The Coalition has created the moral gap between the parties by pursuing extreme policies. If they were a centrist government we would have no grounds for, as Peter puts it, casting "high-minded aspersions on their morality and humanity". They chose to open themselves up to these attacks. No one made them do it. They made moral choices and they chose bad policies.

I want the attractive policies and the popular candidates as part of the mix that wins Labour elections but I want those policies to be shaped and those candidates to be motivated by ideology, a clear sense of what social and economic class we are primarily here to represent, and yes morality. Politics has to be about something more than a retail competition for votes. If that's all it is then why not quit the field and lets the supermarket chains develop political products and run for office?

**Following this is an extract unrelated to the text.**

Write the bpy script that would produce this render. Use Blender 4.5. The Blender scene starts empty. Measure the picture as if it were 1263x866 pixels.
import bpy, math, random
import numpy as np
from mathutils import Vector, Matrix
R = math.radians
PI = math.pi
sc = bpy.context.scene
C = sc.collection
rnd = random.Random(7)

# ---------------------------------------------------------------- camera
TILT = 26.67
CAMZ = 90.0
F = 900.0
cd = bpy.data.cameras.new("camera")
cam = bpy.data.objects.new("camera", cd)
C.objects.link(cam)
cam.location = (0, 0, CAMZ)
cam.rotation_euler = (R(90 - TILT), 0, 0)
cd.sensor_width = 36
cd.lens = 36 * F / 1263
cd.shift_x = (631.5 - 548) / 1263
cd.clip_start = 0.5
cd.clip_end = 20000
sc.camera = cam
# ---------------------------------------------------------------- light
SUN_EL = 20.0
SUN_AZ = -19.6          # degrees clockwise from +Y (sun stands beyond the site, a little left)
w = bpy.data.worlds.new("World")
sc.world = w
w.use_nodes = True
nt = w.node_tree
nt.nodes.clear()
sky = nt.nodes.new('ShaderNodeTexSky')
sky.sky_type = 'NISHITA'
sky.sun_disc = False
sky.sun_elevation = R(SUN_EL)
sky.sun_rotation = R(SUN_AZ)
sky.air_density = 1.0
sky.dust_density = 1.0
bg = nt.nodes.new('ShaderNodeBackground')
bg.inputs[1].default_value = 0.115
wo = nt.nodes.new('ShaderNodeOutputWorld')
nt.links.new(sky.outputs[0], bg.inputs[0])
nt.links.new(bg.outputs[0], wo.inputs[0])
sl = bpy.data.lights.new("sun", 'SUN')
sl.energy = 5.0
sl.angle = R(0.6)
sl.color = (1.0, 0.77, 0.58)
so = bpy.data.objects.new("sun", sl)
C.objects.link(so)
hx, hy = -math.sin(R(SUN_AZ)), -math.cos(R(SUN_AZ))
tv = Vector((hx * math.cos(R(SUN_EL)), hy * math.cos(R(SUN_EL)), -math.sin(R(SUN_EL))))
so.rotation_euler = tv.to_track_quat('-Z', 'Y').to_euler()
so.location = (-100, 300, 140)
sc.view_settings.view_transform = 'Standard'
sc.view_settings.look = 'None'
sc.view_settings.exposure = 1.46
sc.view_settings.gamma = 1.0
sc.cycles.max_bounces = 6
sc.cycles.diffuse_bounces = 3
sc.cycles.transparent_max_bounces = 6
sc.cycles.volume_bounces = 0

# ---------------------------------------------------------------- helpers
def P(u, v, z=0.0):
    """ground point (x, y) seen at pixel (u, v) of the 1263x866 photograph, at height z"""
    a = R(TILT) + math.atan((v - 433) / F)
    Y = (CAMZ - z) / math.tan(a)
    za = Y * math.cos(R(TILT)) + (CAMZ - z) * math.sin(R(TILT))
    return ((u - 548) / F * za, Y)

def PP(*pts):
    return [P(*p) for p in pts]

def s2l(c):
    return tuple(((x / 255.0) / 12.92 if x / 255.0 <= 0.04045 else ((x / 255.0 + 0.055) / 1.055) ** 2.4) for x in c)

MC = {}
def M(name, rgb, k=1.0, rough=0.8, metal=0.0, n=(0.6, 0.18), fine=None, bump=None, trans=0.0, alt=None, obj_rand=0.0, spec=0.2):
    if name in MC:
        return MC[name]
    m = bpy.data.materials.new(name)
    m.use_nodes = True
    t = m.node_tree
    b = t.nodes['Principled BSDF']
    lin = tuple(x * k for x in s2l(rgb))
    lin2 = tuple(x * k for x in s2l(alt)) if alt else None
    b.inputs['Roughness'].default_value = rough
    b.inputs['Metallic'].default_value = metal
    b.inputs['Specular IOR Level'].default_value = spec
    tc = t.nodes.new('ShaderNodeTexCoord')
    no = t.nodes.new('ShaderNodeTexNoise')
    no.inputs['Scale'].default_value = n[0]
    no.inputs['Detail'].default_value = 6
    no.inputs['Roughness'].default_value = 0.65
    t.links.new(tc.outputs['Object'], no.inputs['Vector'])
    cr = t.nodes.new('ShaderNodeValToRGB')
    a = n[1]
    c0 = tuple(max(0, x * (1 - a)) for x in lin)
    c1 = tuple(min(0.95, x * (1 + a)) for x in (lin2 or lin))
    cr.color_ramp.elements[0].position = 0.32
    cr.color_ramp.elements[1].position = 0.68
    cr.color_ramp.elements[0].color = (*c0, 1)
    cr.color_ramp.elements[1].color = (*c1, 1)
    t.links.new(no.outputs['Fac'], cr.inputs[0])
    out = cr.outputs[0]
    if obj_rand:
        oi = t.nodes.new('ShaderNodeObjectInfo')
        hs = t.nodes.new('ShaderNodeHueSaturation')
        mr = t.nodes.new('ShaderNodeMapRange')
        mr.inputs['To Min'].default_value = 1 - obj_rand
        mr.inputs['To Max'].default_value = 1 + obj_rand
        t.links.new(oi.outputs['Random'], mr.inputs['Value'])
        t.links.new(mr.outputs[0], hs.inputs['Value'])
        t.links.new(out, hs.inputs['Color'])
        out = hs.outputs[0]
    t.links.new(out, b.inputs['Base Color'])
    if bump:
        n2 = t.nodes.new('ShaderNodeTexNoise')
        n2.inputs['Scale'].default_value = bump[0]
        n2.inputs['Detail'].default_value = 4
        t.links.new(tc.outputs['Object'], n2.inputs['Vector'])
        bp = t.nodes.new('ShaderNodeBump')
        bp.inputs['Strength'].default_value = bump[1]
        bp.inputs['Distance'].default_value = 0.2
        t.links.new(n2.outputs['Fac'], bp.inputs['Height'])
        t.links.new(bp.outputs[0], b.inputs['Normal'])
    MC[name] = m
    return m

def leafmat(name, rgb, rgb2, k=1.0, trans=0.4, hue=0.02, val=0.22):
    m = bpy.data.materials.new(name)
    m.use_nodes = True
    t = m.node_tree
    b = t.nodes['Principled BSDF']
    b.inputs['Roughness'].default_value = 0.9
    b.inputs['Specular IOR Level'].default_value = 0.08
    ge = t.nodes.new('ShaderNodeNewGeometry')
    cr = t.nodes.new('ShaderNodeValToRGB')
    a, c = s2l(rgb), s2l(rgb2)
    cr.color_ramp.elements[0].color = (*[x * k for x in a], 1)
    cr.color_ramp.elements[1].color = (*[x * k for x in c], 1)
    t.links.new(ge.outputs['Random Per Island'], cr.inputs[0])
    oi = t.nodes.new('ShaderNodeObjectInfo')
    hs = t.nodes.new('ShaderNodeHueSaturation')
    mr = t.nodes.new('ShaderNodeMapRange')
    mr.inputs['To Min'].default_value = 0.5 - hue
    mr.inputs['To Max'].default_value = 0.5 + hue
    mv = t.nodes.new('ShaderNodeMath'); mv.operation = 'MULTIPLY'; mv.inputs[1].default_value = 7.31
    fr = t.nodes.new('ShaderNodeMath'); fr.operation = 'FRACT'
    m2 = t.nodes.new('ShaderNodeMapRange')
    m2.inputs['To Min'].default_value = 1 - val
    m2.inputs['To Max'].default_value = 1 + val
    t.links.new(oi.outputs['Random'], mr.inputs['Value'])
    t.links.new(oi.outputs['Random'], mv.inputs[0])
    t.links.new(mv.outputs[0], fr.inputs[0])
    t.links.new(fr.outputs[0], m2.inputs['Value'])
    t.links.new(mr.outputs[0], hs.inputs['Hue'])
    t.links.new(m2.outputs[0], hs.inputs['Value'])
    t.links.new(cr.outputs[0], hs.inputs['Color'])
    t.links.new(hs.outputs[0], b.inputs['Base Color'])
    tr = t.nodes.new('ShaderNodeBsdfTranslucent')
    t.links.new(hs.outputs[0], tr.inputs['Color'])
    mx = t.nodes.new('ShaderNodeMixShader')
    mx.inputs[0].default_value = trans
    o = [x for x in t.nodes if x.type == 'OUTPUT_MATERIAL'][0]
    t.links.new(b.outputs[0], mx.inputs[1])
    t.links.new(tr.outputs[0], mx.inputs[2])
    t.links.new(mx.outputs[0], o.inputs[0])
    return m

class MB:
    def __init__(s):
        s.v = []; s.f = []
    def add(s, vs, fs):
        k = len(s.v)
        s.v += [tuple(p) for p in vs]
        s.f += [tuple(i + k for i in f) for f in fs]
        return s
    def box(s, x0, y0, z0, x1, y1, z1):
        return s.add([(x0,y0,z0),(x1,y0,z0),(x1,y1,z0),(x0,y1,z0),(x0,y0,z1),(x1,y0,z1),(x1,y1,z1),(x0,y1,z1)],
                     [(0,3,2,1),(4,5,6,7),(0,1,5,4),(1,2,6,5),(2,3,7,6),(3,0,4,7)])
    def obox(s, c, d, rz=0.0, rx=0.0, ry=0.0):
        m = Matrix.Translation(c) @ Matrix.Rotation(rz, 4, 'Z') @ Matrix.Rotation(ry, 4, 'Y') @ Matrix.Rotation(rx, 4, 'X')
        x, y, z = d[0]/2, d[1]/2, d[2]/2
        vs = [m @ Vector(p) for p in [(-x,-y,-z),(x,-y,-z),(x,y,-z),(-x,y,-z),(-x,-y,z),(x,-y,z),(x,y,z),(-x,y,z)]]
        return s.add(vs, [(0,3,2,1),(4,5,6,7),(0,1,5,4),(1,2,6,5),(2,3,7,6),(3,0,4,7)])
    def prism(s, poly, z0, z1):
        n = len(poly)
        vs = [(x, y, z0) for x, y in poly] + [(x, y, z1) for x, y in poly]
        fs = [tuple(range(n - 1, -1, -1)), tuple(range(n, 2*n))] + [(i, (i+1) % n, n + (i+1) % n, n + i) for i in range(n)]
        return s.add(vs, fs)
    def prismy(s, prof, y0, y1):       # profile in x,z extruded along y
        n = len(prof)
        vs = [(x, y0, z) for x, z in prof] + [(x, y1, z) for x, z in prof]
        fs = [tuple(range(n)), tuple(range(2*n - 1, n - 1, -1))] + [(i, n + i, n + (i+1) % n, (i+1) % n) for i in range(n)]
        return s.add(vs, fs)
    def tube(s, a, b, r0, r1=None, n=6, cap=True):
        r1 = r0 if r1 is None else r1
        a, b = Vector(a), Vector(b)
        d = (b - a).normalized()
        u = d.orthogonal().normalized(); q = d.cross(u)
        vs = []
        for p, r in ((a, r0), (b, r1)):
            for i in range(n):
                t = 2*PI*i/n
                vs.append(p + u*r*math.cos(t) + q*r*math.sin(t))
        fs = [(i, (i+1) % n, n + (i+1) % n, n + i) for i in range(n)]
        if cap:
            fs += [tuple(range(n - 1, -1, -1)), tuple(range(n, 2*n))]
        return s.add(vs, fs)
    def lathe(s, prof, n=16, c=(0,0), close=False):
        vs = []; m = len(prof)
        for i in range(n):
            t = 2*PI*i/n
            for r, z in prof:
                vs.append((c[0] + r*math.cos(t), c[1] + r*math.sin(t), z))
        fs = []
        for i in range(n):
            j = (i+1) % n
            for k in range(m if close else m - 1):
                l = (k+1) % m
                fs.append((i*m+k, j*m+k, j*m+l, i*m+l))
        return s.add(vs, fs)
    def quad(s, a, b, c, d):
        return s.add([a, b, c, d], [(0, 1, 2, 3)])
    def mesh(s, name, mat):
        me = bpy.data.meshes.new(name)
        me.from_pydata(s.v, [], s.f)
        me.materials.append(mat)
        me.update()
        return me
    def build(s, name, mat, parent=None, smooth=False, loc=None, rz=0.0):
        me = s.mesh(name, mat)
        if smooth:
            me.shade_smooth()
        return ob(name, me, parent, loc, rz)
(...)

Compass prepares to commit political suicide

The soft-left faction Compass has suggested many crazy ideas over the years, but has now topped it all by suggesting opening its ranks up to Lib Dems, just at the point when the Lib Dems are self-destructing as a party (down to 9-10% in the polls) and have clearly demonstrated through their actions in government that they are not a centre-left or progressive party.

There's detail here: http://www.morningstaronline.co.uk/index.php/news/content/view/full/98181

and here: http://www.labourlist.org/mark-ferguson-can-compass-survive-outside-the-labour-party

Part of me wants to gloat at the tactical and strategic stupidity of this move, which will destroy Compass' credibility within the Labour Party.

But on another level it is desperately sad. There are a lot of people who legitimately self-describe as soft-left and sit between the Bennite hard left and people like me. They deserve a better vehicle for their politics, a better forum for discussion and a better space to network in the Party than Compass. There must be many of them who are absolutely solid Labour partisans and want nothing to do with openings to the Lib Dems, Greens or Trots. I hope they get out of Compass and create something better that will play a more constructive role in the internal life of the Labour Party (for a start off it shouldn't be allied with the hard left Grassroots Alliance in internal party elections) and have no truck with appeasement of other parties. If they get this right it could be as significant as the Labour Co-ordinating Committee's 1985 realignment of the left (when the soft left split from the Bennites and went into alliance with the right of the Party).